- _Task statement_
Among the lines below, how many carry the string "scene"? Reply with a number and nothing else.

***** Given data

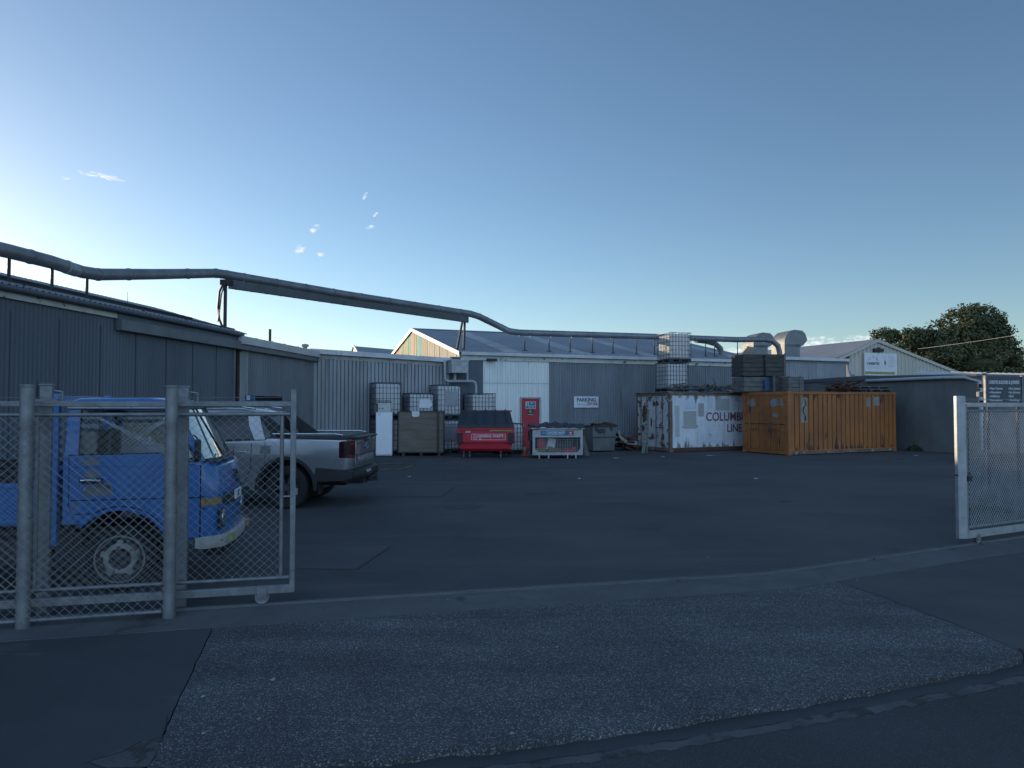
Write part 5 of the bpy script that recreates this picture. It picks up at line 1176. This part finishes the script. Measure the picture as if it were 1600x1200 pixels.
o = MB(); [o.b2((-.04, s_-.003, -.02), (.04, s_+.003, .06)) for s_ in (-.03, .03)]; o.build('roller_bracket', m_galv, w)
# ================================================================== WHEELS
def wheel(parent, nm, loc, R_, w, rim_r, style, out):
    """axis along local y; out = +1/-1 side facing outward"""
    t = MB().lathe([(rim_r, -w/2+.01), (rim_r+.03, -w/2), (R_-.03, -w/2), (R_, -w/2+.035), (R_, w/2-.035), (R_-.03, w/2), (rim_r+.03, w/2), (rim_r, w/2-.01)], (0, 0, 0), 'y', 36).build(nm, m_rub, parent, smooth=35)
    t.location = loc; s_ = out; q_ = s_*w/2
    if style == 'truck':
        b = MB(); b.lathe([(rim_r, -w/2+.02), (rim_r+.012, q_*1.02), (rim_r-.012, q_*1.04), (rim_r-.022, q_*.85), (rim_r-.05, q_*.62), (.160, q_*.55), (.135, q_*.82), (.105, q_*.84), (.08, q_*.60), (.001, q_*.60)] if s_ > 0 else [(rim_r, w/2-.02), (rim_r+.012, q_*1.02), (rim_r-.012, q_*1.04), (rim_r-.022, q_*.85), (rim_r-.05, q_*.62), (.160, q_*.55), (.135, q_*.82), (.105, q_*.84), (.08, q_*.60), (.001, q_*.60)], (0, 0, 0), 'y', 36)
        b.build('rim', m_dkmetal, t, smooth=35)
        b = MB(); b.lathe([(rim_r+.004, q_*1.00), (rim_r+.012, q_*1.05), (rim_r-.002, q_*1.06), (rim_r-.006, q_*.96)], (0, 0, 0), 'y', 36); b.build('rim_edge', m_galv, t, smooth=35)
        b = MB(); b.lathe([(.165, q_*.60), (.160, q_*.86), (.135, q_*.96), (.110, q_*.92), (.102, q_*.66)], (0, 0, 0), 'y', 36)
        for i in range(5):
            a = i*2*math.pi/5+.3; b.box((.170*math.cos(a), q_*.74, .170*math.sin(a)), (.05, .035, .06), Matrix.Rotation(-a, 3, 'Y'))
        b.build('wheel_disc', m_disc, t, bevel=.008)
        b = MB(); 
        for i in range(5):
            a = i*2*math.pi/5+.9; b.lathe([(.001, q_*.92), (.016, q_*.92), (.016, q_*.80), (.001, q_*.80)], (.105*math.cos(a), 0, .105*math.sin(a)), 'y', 8)
        b.lathe([(.07, q_*.46), (.065, q_*.9), (.04, q_*.95), (.001, q_*.95)], (0, 0, 0), 'y', 16); b.build('hub', m_dkmetal, t, smooth=35)
    else:
        b = MB(); b.lathe([(rim_r, -q_*.9), (rim_r-.01, q_*.95), (rim_r-.025, q_*.9), (rim_r-.03, -q_*.5), (.001, -q_*.5)], (0, 0, 0), 'y', 36); b.build('rim', m_dkmetal, t, smooth=35)
        b = MB()
        for i in range(6):
            a = i*math.pi/3
            for da in (-.13, .13):
                b.loft([[(r_*math.cos(a+da*k)+o_*math.sin(a), yy, r_*math.sin(a+da*k)-o_*math.cos(a)) for (o_, yy) in ((-.016, q_*.92), (.016, q_*.92), (.016, q_*.70), (-.016, q_*.70))] for r_, k in ((.05, .3), (rim_r-.015, 1.3))])
        b.lathe([(.001, q_*.95), (.06, q_*.95), (.06, q_*.7), (.001, q_*.7)], (0, 0, 0), 'y', 16); b.build('spoke', m_alloy, t)
    return t
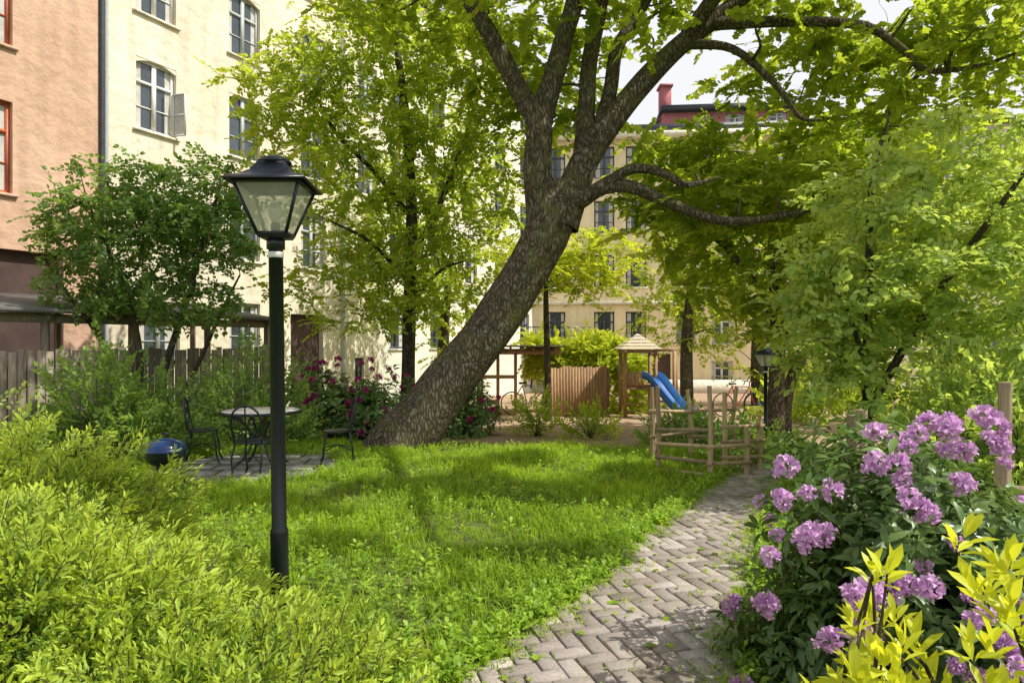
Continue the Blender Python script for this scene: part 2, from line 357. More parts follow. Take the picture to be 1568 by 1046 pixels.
# ------------------------------------------------------------------ ground
def ground():
    xs=np.concatenate([[-400,-120,-50],np.linspace(-24,34,90),[60,120,400]]);ys=np.concatenate([[-200,-50,-10],np.linspace(-2,42,100),[70,150,600]])
    X,Y=np.meshgrid(xs,ys);Z=G(Y)+.02*np.sin(X*1.7)*np.sin(Y*1.3)*((Y>9)&(Y<60))
    V=np.stack([X,Y,Z],-1).reshape(-1,3);nx=len(xs);F=[(j*nx+i,j*nx+i+1,(j+1)*nx+i+1,(j+1)*nx+i) for j in range(len(ys)-1) for i in range(nx-1)]
    m,nt,out=mat('soil_and_sand');L=nt.links.new
    g=N(nt,'ShaderNodeNewGeometry');sp=N(nt,'ShaderNodeSeparateXYZ');L(g.outputs['Position'],sp.inputs[0])
    n=N(nt,'ShaderNodeTexNoise',Scale=.9,Detail=4.0);L(g.outputs['Position'],n.inputs['Vector'])
    nf=N(nt,'ShaderNodeTexNoise',Scale=22,Detail=4.0,Roughness=.7);L(g.outputs['Position'],nf.inputs['Vector'])
    ad=N(nt,'ShaderNodeMath',operation='MULTIPLY_ADD');L(n.outputs['Fac'],ad.inputs[0]);ad.inputs[1].default_value=3;L(sp.outputs['Y'],ad.inputs[2])
    mr=N(nt,'ShaderNodeMapRange',interpolation_type='SMOOTHSTEP');mr.inputs['From Min'].default_value=12.5;mr.inputs['From Max'].default_value=13.2;L(ad.outputs[0],mr.inputs['Value'])
    ad2=N(nt,'ShaderNodeMath',operation='MULTIPLY_ADD');L(n.outputs['Fac'],ad2.inputs[0]);ad2.inputs[1].default_value=2;L(sp.outputs['X'],ad2.inputs[2])
    mr2=N(nt,'ShaderNodeMapRange',interpolation_type='SMOOTHSTEP');mr2.inputs['From Min'].default_value=-1.2;mr2.inputs['From Max'].default_value=.2;L(ad2.outputs[0],mr2.inputs['Value'])
    mu=N(nt,'ShaderNodeMath',operation='MULTIPLY');L(mr.outputs[0],mu.inputs[0]);L(mr2.outputs[0],mu.inputs[1])
    r1=ramp(nt,[(.35,(.07,.06,.035)),(.5,(.11,.14,.04)),(.68,(.14,.20,.045))]);L(nf.outputs['Fac'],r1.inputs[0])
    r2=ramp(nt,[(.3,(.26,.17,.11)),(.55,(.44,.32,.22)),(.75,(.56,.44,.32))]);L(nf.outputs['Fac'],r2.inputs[0])
    mx=N(nt,'ShaderNodeMix',data_type='RGBA');L(mu.outputs[0],mx.inputs[0]);L(r1.outputs[0],mx.inputs[6]);L(r2.outputs[0],mx.inputs[7])
    p=N(nt,'ShaderNodeBsdfDiffuse');L(mx.outputs[2],p.inputs[0])
    b=N(nt,'ShaderNodeBump',Strength=.6,Distance=.03);L(nf.outputs['Fac'],b.inputs['Height']);L(b.outputs[0],p.inputs['Normal']);L(p.outputs[0],out.inputs[0])
    quads('ground',V,F,m,smooth=True)
ground()
PY=np.array([0,2,3.4,4.16,4.71,5.8,7.2,8.2,9.0,10,11]);PX=np.array([-1.5,-.35,.41,.80,1.08,1.56,2.28,2.85,3.4,4.2,5.1]);PW=np.array([.75,.75,.72,.62,.56,.50,.44,.44,.5,.55,.6])
def pc(y): return np.interp(y,PY,PX)
def pw(y): return np.interp(y,PY,PW)
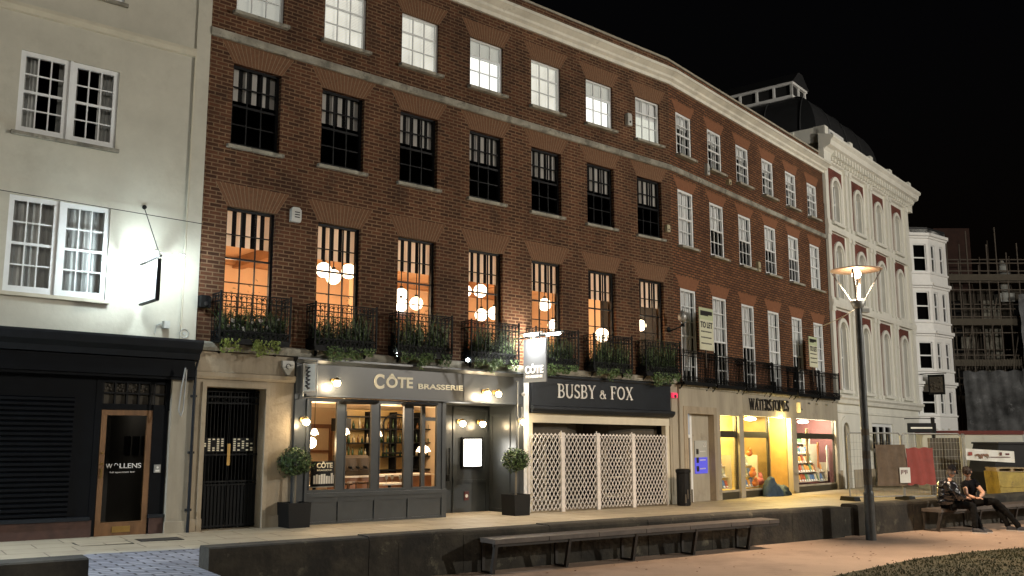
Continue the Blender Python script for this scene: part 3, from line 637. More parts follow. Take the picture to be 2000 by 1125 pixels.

**********

- _Response_
2